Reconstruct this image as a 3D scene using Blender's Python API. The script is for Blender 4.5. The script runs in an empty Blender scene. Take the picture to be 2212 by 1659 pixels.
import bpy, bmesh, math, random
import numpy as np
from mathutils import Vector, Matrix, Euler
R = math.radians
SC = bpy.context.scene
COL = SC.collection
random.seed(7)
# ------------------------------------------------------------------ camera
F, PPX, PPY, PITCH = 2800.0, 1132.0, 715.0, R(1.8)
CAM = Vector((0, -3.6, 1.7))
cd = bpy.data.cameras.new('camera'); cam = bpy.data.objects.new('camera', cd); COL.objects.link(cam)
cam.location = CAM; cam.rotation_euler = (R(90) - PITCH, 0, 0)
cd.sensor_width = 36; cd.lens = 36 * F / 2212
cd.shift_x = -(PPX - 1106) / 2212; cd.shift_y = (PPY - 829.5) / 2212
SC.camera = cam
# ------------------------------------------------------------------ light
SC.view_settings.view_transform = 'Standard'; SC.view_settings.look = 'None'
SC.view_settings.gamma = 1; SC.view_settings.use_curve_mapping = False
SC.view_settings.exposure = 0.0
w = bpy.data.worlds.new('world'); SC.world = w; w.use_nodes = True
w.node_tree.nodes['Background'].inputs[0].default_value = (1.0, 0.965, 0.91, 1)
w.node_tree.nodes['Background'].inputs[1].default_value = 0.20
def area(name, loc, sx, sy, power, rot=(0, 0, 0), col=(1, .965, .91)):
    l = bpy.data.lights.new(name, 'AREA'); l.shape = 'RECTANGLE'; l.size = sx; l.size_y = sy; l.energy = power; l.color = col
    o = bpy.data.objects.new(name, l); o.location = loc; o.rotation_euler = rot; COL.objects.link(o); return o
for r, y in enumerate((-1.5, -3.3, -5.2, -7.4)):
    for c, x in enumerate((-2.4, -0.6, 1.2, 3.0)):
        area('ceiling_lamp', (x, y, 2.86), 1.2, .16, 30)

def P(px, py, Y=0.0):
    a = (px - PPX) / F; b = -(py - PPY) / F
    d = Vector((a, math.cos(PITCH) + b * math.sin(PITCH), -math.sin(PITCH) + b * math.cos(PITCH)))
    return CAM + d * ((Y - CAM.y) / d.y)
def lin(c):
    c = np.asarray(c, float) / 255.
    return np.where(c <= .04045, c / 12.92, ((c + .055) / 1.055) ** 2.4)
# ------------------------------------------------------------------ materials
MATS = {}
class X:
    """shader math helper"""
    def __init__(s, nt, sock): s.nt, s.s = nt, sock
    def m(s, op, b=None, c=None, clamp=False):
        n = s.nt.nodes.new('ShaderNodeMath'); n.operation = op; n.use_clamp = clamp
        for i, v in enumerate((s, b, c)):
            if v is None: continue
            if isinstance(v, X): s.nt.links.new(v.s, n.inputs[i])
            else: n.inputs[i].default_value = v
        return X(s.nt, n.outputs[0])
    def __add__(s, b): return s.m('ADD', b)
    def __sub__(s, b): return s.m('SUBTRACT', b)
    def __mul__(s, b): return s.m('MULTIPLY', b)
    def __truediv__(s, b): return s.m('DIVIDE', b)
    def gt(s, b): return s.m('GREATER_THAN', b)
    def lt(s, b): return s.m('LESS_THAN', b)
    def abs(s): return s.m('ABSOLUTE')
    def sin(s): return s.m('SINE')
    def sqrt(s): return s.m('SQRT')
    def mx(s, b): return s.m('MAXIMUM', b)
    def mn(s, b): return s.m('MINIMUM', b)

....

Task to complete: Write out the material exactly as given.

Written solution:
Reconstruct this image as a 3D scene using Blender's Python API. The script is for Blender 4.5. The script runs in an empty Blender scene. Take the picture to be 2212 by 1659 pixels.
import bpy, bmesh, math, random
import numpy as np
from mathutils import Vector, Matrix, Euler
R = math.radians
SC = bpy.context.scene
COL = SC.collection
random.seed(7)
# ------------------------------------------------------------------ camera
F, PPX, PPY, PITCH = 2800.0, 1132.0, 715.0, R(1.8)
CAM = Vector((0, -3.6, 1.7))
cd = bpy.data.cameras.new('camera'); cam = bpy.data.objects.new('camera', cd); COL.objects.link(cam)
cam.location = CAM; cam.rotation_euler = (R(90) - PITCH, 0, 0)
cd.sensor_width = 36; cd.lens = 36 * F / 2212
cd.shift_x = -(PPX - 1106) / 2212; cd.shift_y = (PPY - 829.5) / 2212
SC.camera = cam
# ------------------------------------------------------------------ light
SC.view_settings.view_transform = 'Standard'; SC.view_settings.look = 'None'
SC.view_settings.gamma = 1; SC.view_settings.use_curve_mapping = False
SC.view_settings.exposure = 0.0
w = bpy.data.worlds.new('world'); SC.world = w; w.use_nodes = True
w.node_tree.nodes['Background'].inputs[0].default_value = (1.0, 0.965, 0.91, 1)
w.node_tree.nodes['Background'].inputs[1].default_value = 0.20
def area(name, loc, sx, sy, power, rot=(0, 0, 0), col=(1, .965, .91)):
    l = bpy.data.lights.new(name, 'AREA'); l.shape = 'RECTANGLE'; l.size = sx; l.size_y = sy; l.energy = power; l.color = col
    o = bpy.data.objects.new(name, l); o.location = loc; o.rotation_euler = rot; COL.objects.link(o); return o
for r, y in enumerate((-1.5, -3.3, -5.2, -7.4)):
    for c, x in enumerate((-2.4, -0.6, 1.2, 3.0)):
        area('ceiling_lamp', (x, y, 2.86), 1.2, .16, 30)

def P(px, py, Y=0.0):
    a = (px - PPX) / F; b = -(py - PPY) / F
    d = Vector((a, math.cos(PITCH) + b * math.sin(PITCH), -math.sin(PITCH) + b * math.cos(PITCH)))
    return CAM + d * ((Y - CAM.y) / d.y)
def lin(c):
    c = np.asarray(c, float) / 255.
    return np.where(c <= .04045, c / 12.92, ((c + .055) / 1.055) ** 2.4)
# ------------------------------------------------------------------ materials
MATS = {}
class X:
    """shader math helper"""
    def __init__(s, nt, sock): s.nt, s.s = nt, sock
    def m(s, op, b=None, c=None, clamp=False):
        n = s.nt.nodes.new('ShaderNodeMath'); n.operation = op; n.use_clamp = clamp
        for i, v in enumerate((s, b, c)):
            if v is None: continue
            if isinstance(v, X): s.nt.links.new(v.s, n.inputs[i])
            else: n.inputs[i].default_value = v
        return X(s.nt, n.outputs[0])
    def __add__(s, b): return s.m('ADD', b)
    def __sub__(s, b): return s.m('SUBTRACT', b)
    def __mul__(s, b): return s.m('MULTIPLY', b)
    def __truediv__(s, b): return s.m('DIVIDE', b)
    def gt(s, b): return s.m('GREATER_THAN', b)
    def lt(s, b): return s.m('LESS_THAN', b)
    def abs(s): return s.m('ABSOLUTE')
    def sin(s): return s.m('SINE')
    def sqrt(s): return s.m('SQRT')
    def mx(s, b): return s.m('MAXIMUM', b)
    def mn(s, b): return s.m('MINIMUM', b)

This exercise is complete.